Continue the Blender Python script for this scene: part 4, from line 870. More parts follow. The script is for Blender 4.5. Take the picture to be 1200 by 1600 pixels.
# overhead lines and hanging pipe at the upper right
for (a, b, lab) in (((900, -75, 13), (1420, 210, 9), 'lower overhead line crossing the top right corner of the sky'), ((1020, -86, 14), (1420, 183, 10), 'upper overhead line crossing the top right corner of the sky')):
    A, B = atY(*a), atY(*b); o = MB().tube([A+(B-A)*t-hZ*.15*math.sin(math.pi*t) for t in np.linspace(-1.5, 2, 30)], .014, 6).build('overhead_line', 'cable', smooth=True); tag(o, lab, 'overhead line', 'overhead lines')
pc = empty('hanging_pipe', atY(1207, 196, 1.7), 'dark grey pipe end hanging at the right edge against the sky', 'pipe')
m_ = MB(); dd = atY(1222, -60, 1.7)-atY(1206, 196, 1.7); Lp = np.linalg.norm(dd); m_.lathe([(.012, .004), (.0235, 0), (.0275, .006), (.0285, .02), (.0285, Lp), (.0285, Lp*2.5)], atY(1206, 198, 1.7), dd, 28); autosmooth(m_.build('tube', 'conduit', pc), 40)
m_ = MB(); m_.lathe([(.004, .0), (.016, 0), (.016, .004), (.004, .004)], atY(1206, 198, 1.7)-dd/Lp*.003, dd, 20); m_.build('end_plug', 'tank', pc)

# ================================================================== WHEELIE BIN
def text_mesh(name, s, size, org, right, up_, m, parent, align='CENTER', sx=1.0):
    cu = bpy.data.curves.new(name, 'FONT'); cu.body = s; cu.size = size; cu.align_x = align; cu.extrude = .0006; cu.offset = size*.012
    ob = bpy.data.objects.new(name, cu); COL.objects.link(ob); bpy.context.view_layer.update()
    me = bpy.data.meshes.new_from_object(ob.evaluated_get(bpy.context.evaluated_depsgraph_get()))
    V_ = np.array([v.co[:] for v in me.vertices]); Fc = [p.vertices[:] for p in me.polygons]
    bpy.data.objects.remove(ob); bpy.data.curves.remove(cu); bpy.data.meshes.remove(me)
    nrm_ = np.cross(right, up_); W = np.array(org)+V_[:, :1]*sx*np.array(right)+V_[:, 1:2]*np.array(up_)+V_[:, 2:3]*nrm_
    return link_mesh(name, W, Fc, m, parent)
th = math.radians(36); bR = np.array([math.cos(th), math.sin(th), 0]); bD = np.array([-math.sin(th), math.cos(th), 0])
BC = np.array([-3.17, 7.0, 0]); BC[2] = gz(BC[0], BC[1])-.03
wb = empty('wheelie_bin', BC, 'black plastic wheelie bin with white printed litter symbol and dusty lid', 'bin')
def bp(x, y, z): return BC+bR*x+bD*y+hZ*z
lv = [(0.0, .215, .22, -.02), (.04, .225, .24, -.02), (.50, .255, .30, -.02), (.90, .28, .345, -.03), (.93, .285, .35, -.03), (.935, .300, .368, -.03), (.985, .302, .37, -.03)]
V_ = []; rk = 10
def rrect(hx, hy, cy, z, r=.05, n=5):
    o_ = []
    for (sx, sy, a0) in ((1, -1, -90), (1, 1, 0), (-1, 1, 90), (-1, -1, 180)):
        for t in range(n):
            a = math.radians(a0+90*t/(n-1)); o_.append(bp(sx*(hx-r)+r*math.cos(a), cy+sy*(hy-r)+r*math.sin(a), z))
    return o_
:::
WHAT IS EXPECTED: Set down all of the data above, word for word.

SOLUTION TO THE EXERCISE:
Continue the Blender Python script for this scene: part 4, from line 870. More parts follow. The script is for Blender 4.5. Take the picture to be 1200 by 1600 pixels.
# overhead lines and hanging pipe at the upper right
for (a, b, lab) in (((900, -75, 13), (1420, 210, 9), 'lower overhead line crossing the top right corner of the sky'), ((1020, -86, 14), (1420, 183, 10), 'upper overhead line crossing the top right corner of the sky')):
    A, B = atY(*a), atY(*b); o = MB().tube([A+(B-A)*t-hZ*.15*math.sin(math.pi*t) for t in np.linspace(-1.5, 2, 30)], .014, 6).build('overhead_line', 'cable', smooth=True); tag(o, lab, 'overhead line', 'overhead lines')
pc = empty('hanging_pipe', atY(1207, 196, 1.7), 'dark grey pipe end hanging at the right edge against the sky', 'pipe')
m_ = MB(); dd = atY(1222, -60, 1.7)-atY(1206, 196, 1.7); Lp = np.linalg.norm(dd); m_.lathe([(.012, .004), (.0235, 0), (.0275, .006), (.0285, .02), (.0285, Lp), (.0285, Lp*2.5)], atY(1206, 198, 1.7), dd, 28); autosmooth(m_.build('tube', 'conduit', pc), 40)
m_ = MB(); m_.lathe([(.004, .0), (.016, 0), (.016, .004), (.004, .004)], atY(1206, 198, 1.7)-dd/Lp*.003, dd, 20); m_.build('end_plug', 'tank', pc)

# ================================================================== WHEELIE BIN
def text_mesh(name, s, size, org, right, up_, m, parent, align='CENTER', sx=1.0):
    cu = bpy.data.curves.new(name, 'FONT'); cu.body = s; cu.size = size; cu.align_x = align; cu.extrude = .0006; cu.offset = size*.012
    ob = bpy.data.objects.new(name, cu); COL.objects.link(ob); bpy.context.view_layer.update()
    me = bpy.data.meshes.new_from_object(ob.evaluated_get(bpy.context.evaluated_depsgraph_get()))
    V_ = np.array([v.co[:] for v in me.vertices]); Fc = [p.vertices[:] for p in me.polygons]
    bpy.data.objects.remove(ob); bpy.data.curves.remove(cu); bpy.data.meshes.remove(me)
    nrm_ = np.cross(right, up_); W = np.array(org)+V_[:, :1]*sx*np.array(right)+V_[:, 1:2]*np.array(up_)+V_[:, 2:3]*nrm_
    return link_mesh(name, W, Fc, m, parent)
th = math.radians(36); bR = np.array([math.cos(th), math.sin(th), 0]); bD = np.array([-math.sin(th), math.cos(th), 0])
BC = np.array([-3.17, 7.0, 0]); BC[2] = gz(BC[0], BC[1])-.03
wb = empty('wheelie_bin', BC, 'black plastic wheelie bin with white printed litter symbol and dusty lid', 'bin')
def bp(x, y, z): return BC+bR*x+bD*y+hZ*z
lv = [(0.0, .215, .22, -.02), (.04, .225, .24, -.02), (.50, .255, .30, -.02), (.90, .28, .345, -.03), (.93, .285, .35, -.03), (.935, .300, .368, -.03), (.985, .302, .37, -.03)]
V_ = []; rk = 10
def rrect(hx, hy, cy, z, r=.05, n=5):
    o_ = []
    for (sx, sy, a0) in ((1, -1, -90), (1, 1, 0), (-1, 1, 90), (-1, -1, 180)):
        for t in range(n):
            a = math.radians(a0+90*t/(n-1)); o_.append(bp(sx*(hx-r)+r*math.cos(a), cy+sy*(hy-r)+r*math.sin(a), z))
    return o_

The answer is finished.